Monday, June 16, 2008

Apparently, the Thought Doesn't Count

My husband is driving me crazy and can be such an ungrateful little shrew sometimes. Yesterday was Father's Day and I told him that I wanted to get him a bbq (to go with our half done backyard). He said that he would rather wait and get a "really nice one" that he can build out of bricks. I tried my damnest to not roll my eyes and let out a big sigh, but I just couldn't stop it from coming out. He was offended and was like, "What!?!" Now I was in for it. I told him that maybe we could just get one that will work just fine that isn't all elaborate and amazing, and I'm not really ready for him to start another project (check out my earlier post on things being half done for the reason why). He said, "Fine. But can I go with you to pick it out?"

Now, being the smart woman that I am, of course I saw this as, "I want to make sure I get what I want and not what you pick out." Don't think I'm crazy; I've been married to this man for years and know what he really means.

So yesterday for Father's Day, he got nothing.

His birthday is next week and I was trying to surprise him because I know he really wants a gps. Being the dork that I am, I mentioned how much I am going to spend on his present and he said, "You're getting me a gps, aren't you?" I said yes. But that's all; he doesn't know what kind or anything. What he didn't know was that I researched these things out, talked to people, looked things up online and spent a lot of time to make sure I get the one that he wants within the price that we could afford.

This morning, he said to me, " Maybe you should wait to get the gps so we can save up for one because I want a really nice one." He has no idea which one I am getting him or how nice it is!!!! He just assumes that it's not nice enough or that i don't know anything about it. Jerk. He always wants the more expensive one; the nicer one; the better one. Of course there are going to be nicer ones out there, but we can't afford a $400 one right now. Even as it is, I'm spending more than we really have because I know that he wants one so bad. But apparently, that's not good enough. I just don't see the point in spending $400 on one with all the extra bells and whistles that he doesn't need when a cheaper one will do the job just fine. Next year, I'm just going to give him a candy bar.

3 comments:

I Am Constance the Twenty Sixth. said...

My husband is the worst about gifts. He has everything. If he wants it he buys it. If he doesn't have it, it's because he doesn't want it.

He shops for things like boats and beach property. Those are the
things he doesn't have.

I struggle and wring hands over it. He offers NO suggestions. Then he opens a gift and looks at me like "what the hell?" or "what is this?"

In-furiating!!!!!!!!!!

constance the eleventh said...

My husband is very much like this with gifts. And he also does it when he buys things for me- I tell him what I want, which model and price range, because I do not like feeling guilty about having spent what I feel is too much. He always overrides me and gets something similar that is too high tech and way more money than I wanted to spend, and then says something like, "but honey, you're worth it and I wanted you to have the nice one." So then I feel twice as guilty, for spending our money and for not being able to appreciate his gesture. he thinks he did something good but it just makes me sad every time.

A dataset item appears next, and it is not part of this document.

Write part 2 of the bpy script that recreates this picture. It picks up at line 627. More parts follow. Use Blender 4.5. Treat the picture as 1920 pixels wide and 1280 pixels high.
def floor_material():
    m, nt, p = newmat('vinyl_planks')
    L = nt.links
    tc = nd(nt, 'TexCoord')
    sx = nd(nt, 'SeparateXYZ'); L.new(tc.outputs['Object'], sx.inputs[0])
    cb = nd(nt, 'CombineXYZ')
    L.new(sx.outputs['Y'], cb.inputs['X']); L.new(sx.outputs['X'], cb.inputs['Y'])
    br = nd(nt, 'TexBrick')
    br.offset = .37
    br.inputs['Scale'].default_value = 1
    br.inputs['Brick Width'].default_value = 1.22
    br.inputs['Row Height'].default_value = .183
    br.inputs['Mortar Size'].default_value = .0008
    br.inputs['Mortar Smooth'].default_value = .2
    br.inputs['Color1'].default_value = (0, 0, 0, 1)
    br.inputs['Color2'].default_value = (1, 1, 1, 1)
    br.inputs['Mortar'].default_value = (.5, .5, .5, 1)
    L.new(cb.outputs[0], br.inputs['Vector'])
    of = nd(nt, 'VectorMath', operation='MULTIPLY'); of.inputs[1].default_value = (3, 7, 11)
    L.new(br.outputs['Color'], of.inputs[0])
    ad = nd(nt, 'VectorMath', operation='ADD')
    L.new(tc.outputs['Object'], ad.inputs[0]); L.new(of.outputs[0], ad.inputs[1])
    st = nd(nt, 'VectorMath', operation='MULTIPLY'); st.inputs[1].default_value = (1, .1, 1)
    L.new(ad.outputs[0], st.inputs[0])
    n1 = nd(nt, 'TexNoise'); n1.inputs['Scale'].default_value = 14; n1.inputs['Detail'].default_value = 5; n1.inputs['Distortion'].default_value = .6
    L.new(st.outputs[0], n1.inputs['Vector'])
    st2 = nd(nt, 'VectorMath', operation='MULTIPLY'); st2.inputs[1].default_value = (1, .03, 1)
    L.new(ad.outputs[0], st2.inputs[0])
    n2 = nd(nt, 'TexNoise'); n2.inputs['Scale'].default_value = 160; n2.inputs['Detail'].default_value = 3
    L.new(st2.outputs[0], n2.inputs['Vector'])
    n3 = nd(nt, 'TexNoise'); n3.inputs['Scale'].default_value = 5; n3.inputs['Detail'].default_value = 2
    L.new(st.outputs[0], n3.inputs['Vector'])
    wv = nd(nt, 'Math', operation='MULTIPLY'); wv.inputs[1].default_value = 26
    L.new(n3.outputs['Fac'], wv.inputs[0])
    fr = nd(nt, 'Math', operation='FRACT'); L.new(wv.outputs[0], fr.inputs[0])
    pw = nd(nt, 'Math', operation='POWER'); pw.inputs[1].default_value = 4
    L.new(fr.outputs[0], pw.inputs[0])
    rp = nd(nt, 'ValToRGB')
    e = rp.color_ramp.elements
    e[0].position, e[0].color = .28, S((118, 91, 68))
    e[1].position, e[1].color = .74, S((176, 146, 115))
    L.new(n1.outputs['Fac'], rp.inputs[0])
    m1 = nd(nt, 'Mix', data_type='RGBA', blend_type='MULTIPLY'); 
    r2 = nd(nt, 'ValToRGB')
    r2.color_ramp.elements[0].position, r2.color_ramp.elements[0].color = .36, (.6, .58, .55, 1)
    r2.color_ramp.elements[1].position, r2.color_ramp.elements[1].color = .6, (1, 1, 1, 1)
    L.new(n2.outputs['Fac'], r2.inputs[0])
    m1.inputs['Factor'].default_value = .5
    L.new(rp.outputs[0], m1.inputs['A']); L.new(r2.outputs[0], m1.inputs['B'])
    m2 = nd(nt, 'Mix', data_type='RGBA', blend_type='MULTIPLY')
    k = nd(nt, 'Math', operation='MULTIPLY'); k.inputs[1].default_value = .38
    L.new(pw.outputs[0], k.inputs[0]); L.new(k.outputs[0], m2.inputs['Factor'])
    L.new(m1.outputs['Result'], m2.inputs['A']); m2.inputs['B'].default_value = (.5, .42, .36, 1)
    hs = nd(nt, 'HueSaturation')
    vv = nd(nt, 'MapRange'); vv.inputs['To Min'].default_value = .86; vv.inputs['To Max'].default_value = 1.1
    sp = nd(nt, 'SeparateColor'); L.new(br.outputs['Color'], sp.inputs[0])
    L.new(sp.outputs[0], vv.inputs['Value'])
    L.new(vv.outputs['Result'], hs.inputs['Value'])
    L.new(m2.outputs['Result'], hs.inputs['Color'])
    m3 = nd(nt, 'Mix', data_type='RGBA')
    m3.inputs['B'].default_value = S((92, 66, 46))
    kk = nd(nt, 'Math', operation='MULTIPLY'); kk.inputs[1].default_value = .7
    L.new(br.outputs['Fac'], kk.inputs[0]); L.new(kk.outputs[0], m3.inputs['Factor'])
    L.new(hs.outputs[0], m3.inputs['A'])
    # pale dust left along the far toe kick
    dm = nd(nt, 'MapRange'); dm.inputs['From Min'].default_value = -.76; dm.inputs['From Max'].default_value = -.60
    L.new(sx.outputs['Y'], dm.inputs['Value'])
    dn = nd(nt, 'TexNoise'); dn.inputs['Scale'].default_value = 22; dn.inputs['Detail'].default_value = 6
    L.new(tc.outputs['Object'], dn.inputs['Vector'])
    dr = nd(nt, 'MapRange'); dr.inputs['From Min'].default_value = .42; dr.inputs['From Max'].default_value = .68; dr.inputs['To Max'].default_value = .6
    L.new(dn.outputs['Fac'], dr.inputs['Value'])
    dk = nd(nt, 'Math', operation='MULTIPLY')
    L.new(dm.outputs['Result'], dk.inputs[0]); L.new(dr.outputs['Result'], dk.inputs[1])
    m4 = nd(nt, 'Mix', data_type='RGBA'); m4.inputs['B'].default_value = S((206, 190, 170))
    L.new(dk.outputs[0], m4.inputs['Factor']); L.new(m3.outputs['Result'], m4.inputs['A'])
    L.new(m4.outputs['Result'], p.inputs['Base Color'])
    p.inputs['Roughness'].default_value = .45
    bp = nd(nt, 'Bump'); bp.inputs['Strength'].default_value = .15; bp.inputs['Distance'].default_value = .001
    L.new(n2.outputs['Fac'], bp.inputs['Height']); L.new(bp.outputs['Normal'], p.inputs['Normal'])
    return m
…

Constance the 32nd said...

What is it with them and gifts!?! My husband does the same too when he gets me presents. Don't they just understand that the simple and adequate one will make us more happy than the expensive one. Not to mention the fact that it will give us less stess too over the money. It makes me sad too.

C26: Seriously!?! Boats and beach property!?! wow. You should get him a speedo and a life jacket then. Or a candy bar.